(Dataset section):
-*-*-
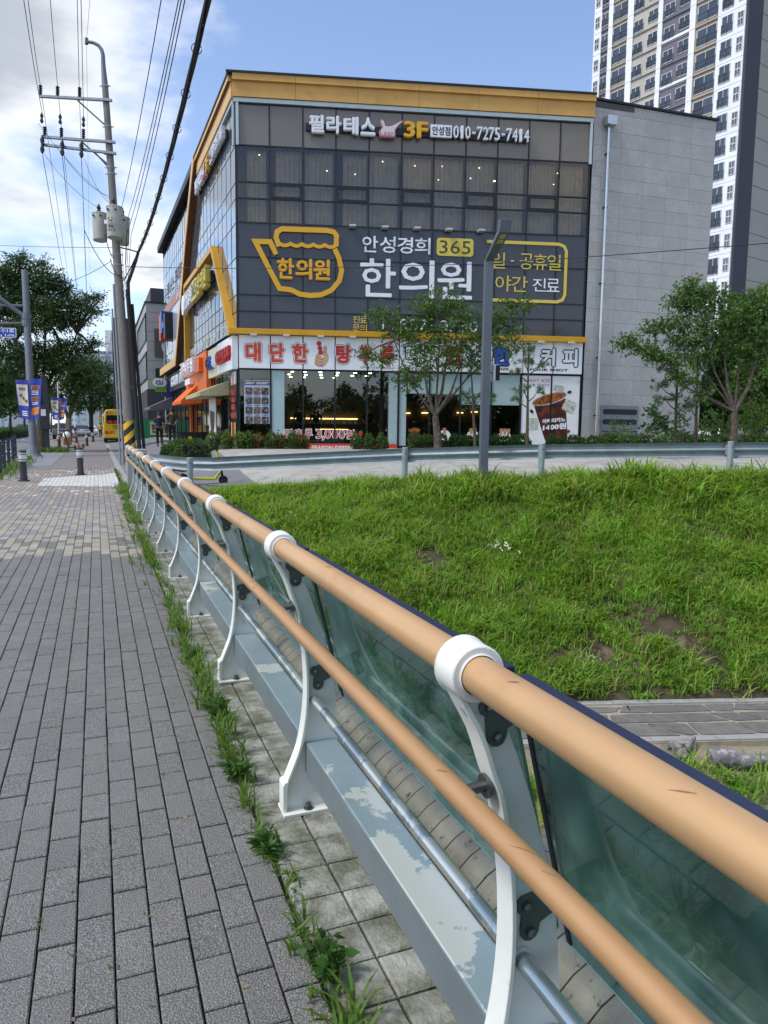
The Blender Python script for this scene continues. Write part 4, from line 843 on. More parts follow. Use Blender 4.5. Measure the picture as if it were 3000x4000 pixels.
# ---- clinic lettering and kettle emblem on the dark film
kt = thing('kettle_emblem', 'yellow kettle outline emblem around yellow letters on the dark facade film', 'emblem', FF.pt(2.4, 0.05, 6.6))
def c3(x, y): return fpx(FF, 800+.5425*x, 250+.5425*y)
lid = [c3(*p) for p in ((535, 1318), (514, 1250), (522, 1212), (556, 1192), (880, 1203), (928, 1214), (948, 1240), (945, 1318))]
body = [c3(*p) for p in ((522, 1352), (508, 1358), (470, 1284), (365, 1282), (476, 1500), (540, 1620))]+[(2.02, 6.75), (2.35, 6.60), (2.75, 6.56), (3.15, 6.60), (3.55, 6.78), (3.85, 7.15)]+[c3(*p) for p in ((985, 1490), (965, 1400), (935, 1335))]
part('body_outline', MB().fstroke(FF, body, 0.185, 0.03, 0.10), m_lety, kt); part('lid_outline', MB().fstroke(FF, lid, 0.185, 0.03, 0.101), m_lety, kt)
wv = [(1.58+(3.72-1.58)*i/40, 8.40-0.0*i+0.075*abs(math.sin(PI*5*i/40))*-1+0.04) for i in range(41)]
part('wave', MB().fstroke(FF, wv, 0.13, 0.03, 0.10), m_lety, kt)
letters(kt, FF, '한의원', 1.48, 3.52, 7.13, 7.90, 0.03, 0.14, m_lety, 0.035, 0.06)
cs = thing('clinic_sign', 'white and yellow clinic lettering on the dark film beside the kettle emblem', 'sign', FF.pt(8.0, 0.03, 6.6))
letters(cs, FF, '안성경희', 4.68, 7.38, 8.25, 8.86, 0.025, 0.034, m_pwht, 0.012, 0.10)
def rrect(a0, a1, z0, z1, r, n=6):
    P = []
    for cx, cz, s0 in ((a1-r, z1-r, 0), (a0+r, z1-r, 90), (a0+r, z0+r, 180), (a1-r, z0+r, 270)):
        for k in range(n+1): a = R(s0+90*k/n); P.append((cx+r*math.cos(a), cz+r*math.sin(a)))
    return P
part('number_plate', MB().fpoly(FF, rrect(7.59, 9.03, 8.22, 8.89, 0.12), 0.025, 0.034), m_pyel, cs); part('number', MB().ftext(FF, '365', 7.70, 8.92, 8.31, 8.80, 0.035, 0.040, 0.0), mat('number_ink', '#43432f', 0.5, var=0), cs)
letters(cs, FF, '한의원', 4.58, 9.08, 6.60, 8.03, 0.025, 0.034, m_pwht, 0.012, 0.08)
part('frame_line', MB().fstroke(FF, [(9.55, 8.82), (12.45, 8.82), (12.66, 8.74), (12.75, 8.55), (12.75, 6.9), (12.66, 6.70), (12.45, 6.62), (9.55, 6.62)], 0.12, 0.025, 0.034), m_pyel, cs)
letters(cs, FF, '일·공휴일', 9.75, 12.55, 7.82, 8.42, 0.025, 0.034, m_pyel, 0.0, 0.02); letters(cs, FF, '야간', 9.92, 11.24, 6.96, 7.56, 0.025, 0.034, m_pyel, 0.0, 0.04); letters(cs, FF, '진료', 11.42, 12.54, 7.0, 7.5, 0.025, 0.034, m_pwht, -0.008, 0.05)
letters(cs, FF, '진료', 4.37, 4.93, 5.60, 5.86, 0.025, 0.034, m_pyel, 0.0, 0.05); letters(cs, FF, '문의', 4.37, 4.93, 5.29, 5.55, 0.025, 0.034, m_pyel, 0.0, 0.05)
letters(cs, FF, 'T.857-0750', 5.35, 9.3, 5.36, 5.80, 0.025, 0.034, m_pwht, 0.0, 0.12)
# spot lamps above the signs
m_spot = mat('spot_white', '#c9ccd0', 0.4, var=0.03)
for u, z in ((4.33, 9.13), (5.57, 9.13), (6.8, 9.14), (8.03, 9.14), (9.28, 9.15), (0.63, 5.0), (1.85, 5.0), (3.14, 5.0), (4.35, 5.01), (11.75, 5.0), (12.98, 5.0)):
    part('spot_lamp', MB().fbox(FF, u-0.12, u+0.12, 0.03 if z > 6 else 0.14, 0.36 if z > 6 else 0.46, z-0.015, z+0.04).fbox(FF, u-0.015, u+0.015, 0.02, 0.2, z-0.03, z-0.0155), m_spot, bld)

# ---- fascia signs over the shops
t1 = thing('tanghulu_fascia', 'white fascia sign with big red outlined letters and a hand holding a fruit skewer', 'sign', FF.pt(3.1, 0.1, 3.8))
for k in range(5): part('sign_panel', MB().fbox(FF, UC[k]+0.022, UC[k+1]-0.022, 0.0, 0.12, 3.80, 5.03), m_wht, t1)
def outlined(root, fr, ch, a0, a1, z0, z1, d, mfill, b=0.05, mo=None, mid=True):
    part('letter_edge', MB().ftext(fr, ch, a0-0.05*np.sign(a1-a0), a1+0.05*np.sign(a1-a0), z0-0.05, z1+0.05, d, d+0.003, 0.10), mo or m_ink, root)
    if mid: part('letter_rim', MB().ftext(fr, ch, a0-0.03*np.sign(a1-a0), a1+0.03*np.sign(a1-a0), z0-0.03, z1+0.03, d+0.003, d+0.006, 0.078), m_wht, root)
    part('letter', MB().ftext(fr, ch, a0, a1, z0, z1, d+0.006, d+0.009, b), mfill, root)
for ch, a0, a1, m in (('대', 0.29, 0.88, m_orr), ('단', 1.2, 1.76, m_orr), ('한', 2.06, 2.66, m_orr), ('탕', 3.72, 4.33, m_red), ('후', 4.61, 5.14, m_red), ('루', 5.44, 6.0, m_red)): outlined(t1, FF, ch, a0, a1, 4.03, 4.76, 0.121, m)
part('subtitle', MB().ftext(FF, 'GREAT TANGHULU', 4.67, 6.0, 3.87, 3.95, 0.121, 0.124, 0.0), m_ink, t1)
def hpx(x, y): return fpx(FF, 1180+.2521*x, 1280+.2521*y, 0.12)
hand = [(250, 398), (222, 420), (203, 490), (200, 560), (225, 585), (262, 602), (300, 597), (345, 588), (382, 545), (404, 500), (408, 455), (398, 415), (376, 382), (384, 330), (380, 296), (362, 286), (340, 292), (328, 330), (322, 385), (312, 425), (330, 440), (346, 462), (322, 470), (295, 445), (275, 415)]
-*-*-
Keep the pictures out of the copy and return the rest of the data above exactly.

(Result for this task):
The Blender Python script for this scene continues. Write part 4, from line 843 on. More parts follow. Use Blender 4.5. Measure the picture as if it were 3000x4000 pixels.
# ---- clinic lettering and kettle emblem on the dark film
kt = thing('kettle_emblem', 'yellow kettle outline emblem around yellow letters on the dark facade film', 'emblem', FF.pt(2.4, 0.05, 6.6))
def c3(x, y): return fpx(FF, 800+.5425*x, 250+.5425*y)
lid = [c3(*p) for p in ((535, 1318), (514, 1250), (522, 1212), (556, 1192), (880, 1203), (928, 1214), (948, 1240), (945, 1318))]
body = [c3(*p) for p in ((522, 1352), (508, 1358), (470, 1284), (365, 1282), (476, 1500), (540, 1620))]+[(2.02, 6.75), (2.35, 6.60), (2.75, 6.56), (3.15, 6.60), (3.55, 6.78), (3.85, 7.15)]+[c3(*p) for p in ((985, 1490), (965, 1400), (935, 1335))]
part('body_outline', MB().fstroke(FF, body, 0.185, 0.03, 0.10), m_lety, kt); part('lid_outline', MB().fstroke(FF, lid, 0.185, 0.03, 0.101), m_lety, kt)
wv = [(1.58+(3.72-1.58)*i/40, 8.40-0.0*i+0.075*abs(math.sin(PI*5*i/40))*-1+0.04) for i in range(41)]
part('wave', MB().fstroke(FF, wv, 0.13, 0.03, 0.10), m_lety, kt)
letters(kt, FF, '한의원', 1.48, 3.52, 7.13, 7.90, 0.03, 0.14, m_lety, 0.035, 0.06)
cs = thing('clinic_sign', 'white and yellow clinic lettering on the dark film beside the kettle emblem', 'sign', FF.pt(8.0, 0.03, 6.6))
letters(cs, FF, '안성경희', 4.68, 7.38, 8.25, 8.86, 0.025, 0.034, m_pwht, 0.012, 0.10)
def rrect(a0, a1, z0, z1, r, n=6):
    P = []
    for cx, cz, s0 in ((a1-r, z1-r, 0), (a0+r, z1-r, 90), (a0+r, z0+r, 180), (a1-r, z0+r, 270)):
        for k in range(n+1): a = R(s0+90*k/n); P.append((cx+r*math.cos(a), cz+r*math.sin(a)))
    return P
part('number_plate', MB().fpoly(FF, rrect(7.59, 9.03, 8.22, 8.89, 0.12), 0.025, 0.034), m_pyel, cs); part('number', MB().ftext(FF, '365', 7.70, 8.92, 8.31, 8.80, 0.035, 0.040, 0.0), mat('number_ink', '#43432f', 0.5, var=0), cs)
letters(cs, FF, '한의원', 4.58, 9.08, 6.60, 8.03, 0.025, 0.034, m_pwht, 0.012, 0.08)
part('frame_line', MB().fstroke(FF, [(9.55, 8.82), (12.45, 8.82), (12.66, 8.74), (12.75, 8.55), (12.75, 6.9), (12.66, 6.70), (12.45, 6.62), (9.55, 6.62)], 0.12, 0.025, 0.034), m_pyel, cs)
letters(cs, FF, '일·공휴일', 9.75, 12.55, 7.82, 8.42, 0.025, 0.034, m_pyel, 0.0, 0.02); letters(cs, FF, '야간', 9.92, 11.24, 6.96, 7.56, 0.025, 0.034, m_pyel, 0.0, 0.04); letters(cs, FF, '진료', 11.42, 12.54, 7.0, 7.5, 0.025, 0.034, m_pwht, -0.008, 0.05)
letters(cs, FF, '진료', 4.37, 4.93, 5.60, 5.86, 0.025, 0.034, m_pyel, 0.0, 0.05); letters(cs, FF, '문의', 4.37, 4.93, 5.29, 5.55, 0.025, 0.034, m_pyel, 0.0, 0.05)
letters(cs, FF, 'T.857-0750', 5.35, 9.3, 5.36, 5.80, 0.025, 0.034, m_pwht, 0.0, 0.12)
# spot lamps above the signs
m_spot = mat('spot_white', '#c9ccd0', 0.4, var=0.03)
for u, z in ((4.33, 9.13), (5.57, 9.13), (6.8, 9.14), (8.03, 9.14), (9.28, 9.15), (0.63, 5.0), (1.85, 5.0), (3.14, 5.0), (4.35, 5.01), (11.75, 5.0), (12.98, 5.0)):
    part('spot_lamp', MB().fbox(FF, u-0.12, u+0.12, 0.03 if z > 6 else 0.14, 0.36 if z > 6 else 0.46, z-0.015, z+0.04).fbox(FF, u-0.015, u+0.015, 0.02, 0.2, z-0.03, z-0.0155), m_spot, bld)

# ---- fascia signs over the shops
t1 = thing('tanghulu_fascia', 'white fascia sign with big red outlined letters and a hand holding a fruit skewer', 'sign', FF.pt(3.1, 0.1, 3.8))
for k in range(5): part('sign_panel', MB().fbox(FF, UC[k]+0.022, UC[k+1]-0.022, 0.0, 0.12, 3.80, 5.03), m_wht, t1)
def outlined(root, fr, ch, a0, a1, z0, z1, d, mfill, b=0.05, mo=None, mid=True):
    part('letter_edge', MB().ftext(fr, ch, a0-0.05*np.sign(a1-a0), a1+0.05*np.sign(a1-a0), z0-0.05, z1+0.05, d, d+0.003, 0.10), mo or m_ink, root)
    if mid: part('letter_rim', MB().ftext(fr, ch, a0-0.03*np.sign(a1-a0), a1+0.03*np.sign(a1-a0), z0-0.03, z1+0.03, d+0.003, d+0.006, 0.078), m_wht, root)
    part('letter', MB().ftext(fr, ch, a0, a1, z0, z1, d+0.006, d+0.009, b), mfill, root)
for ch, a0, a1, m in (('대', 0.29, 0.88, m_orr), ('단', 1.2, 1.76, m_orr), ('한', 2.06, 2.66, m_orr), ('탕', 3.72, 4.33, m_red), ('후', 4.61, 5.14, m_red), ('루', 5.44, 6.0, m_red)): outlined(t1, FF, ch, a0, a1, 4.03, 4.76, 0.121, m)
part('subtitle', MB().ftext(FF, 'GREAT TANGHULU', 4.67, 6.0, 3.87, 3.95, 0.121, 0.124, 0.0), m_ink, t1)
def hpx(x, y): return fpx(FF, 1180+.2521*x, 1280+.2521*y, 0.12)
hand = [(250, 398), (222, 420), (203, 490), (200, 560), (225, 585), (262, 602), (300, 597), (345, 588), (382, 545), (404, 500), (408, 455), (398, 415), (376, 382), (384, 330), (380, 296), (362, 286), (340, 292), (328, 330), (322, 385), (312, 425), (330, 440), (346, 462), (322, 470), (295, 445), (275, 415)]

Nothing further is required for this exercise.